If this whole discussion of reflecting on your values sounds lofty and complex and maybe a little intimidating, start with a bucket list. Set aside half an hour some Saturday morning and sit down with a nice cup of coffee or tea, a pen, and a blank sheet of paper. And just start jotting down things you’d love to accomplish or learn or do or generally dream about.

This is a great exercise to prime the pump on values clarification and get you thinking more about what’s really important to you in life. In fact, just being aware of your values and reflecting on them from time to time is a huge step toward realizing them.

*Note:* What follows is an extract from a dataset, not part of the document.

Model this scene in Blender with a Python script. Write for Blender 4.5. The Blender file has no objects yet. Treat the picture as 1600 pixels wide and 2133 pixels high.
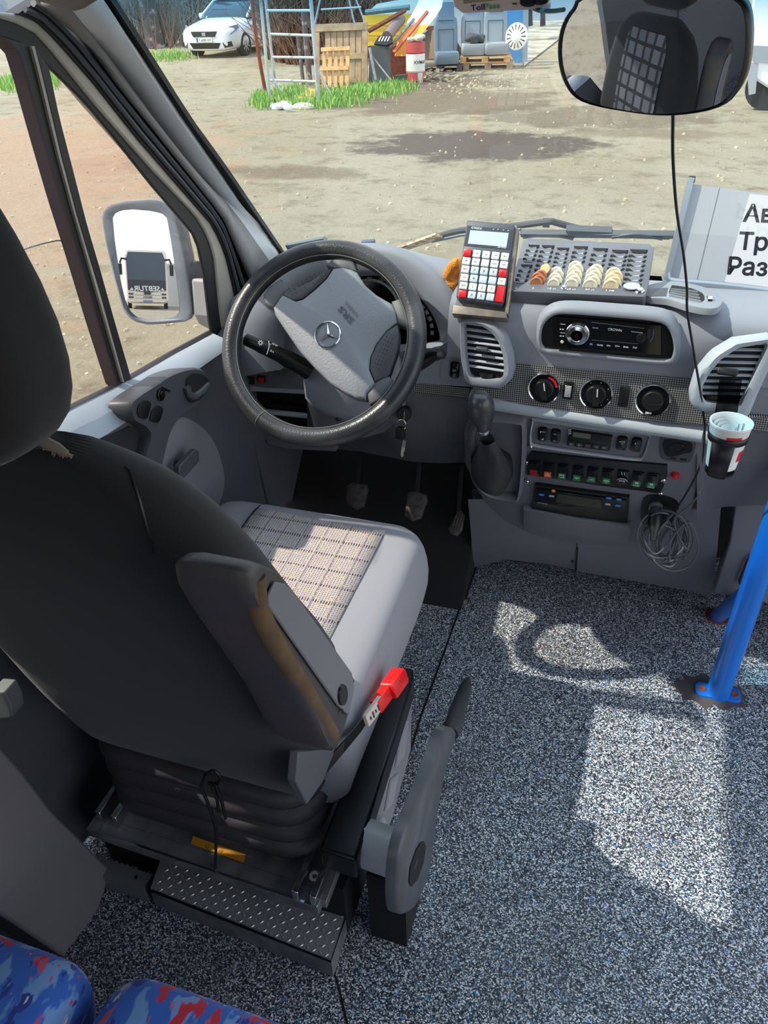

The greater danger for most of us lies not in setting our aim too high and falling short; but in setting our aim too low, and achieving our mark.

― Michelangelo Buonarroti


All you need to know

Lasting happiness and success require self-awareness. If you aren’t aware of the emotional baggage and blind spots holding you back, how can you hope to achieve your potential?

Thankfully, self-awareness is a skill that can be cultivated with practice and good habits:

Listen more than you talk.

Be curious about your own mind.

Look for your emotional blind spots.

Ask for feedback frequently (and take it well).

Take time to reflect on your values.

2 Comments

Melissa February 24, 2020 Reply

There are people who are superlatively entitled (albeit usually from trauma) who will never read this blog, excellent as it is, because perfection doesn’t need fixing. I know people whose lives have hurt or even destroyed the lives of others, who do not hold themselves accountable or see anything wrong in what they’ve done. In fact, it’s simply winning to them; they’re succeeding where others haven’t because those others are less than or they’re irrelevant. Our society rewards this type of character all too often, and so they are in positions of power and influence. How do we protect the healthy, imperfect, vulnerable, compassionate, empathic people from the exploitative narcissists who cannot be brought to this table?

Nick Wignall February 25, 2020 Reply

That’s a tough question, Melissa. To be honest, I’m not sure.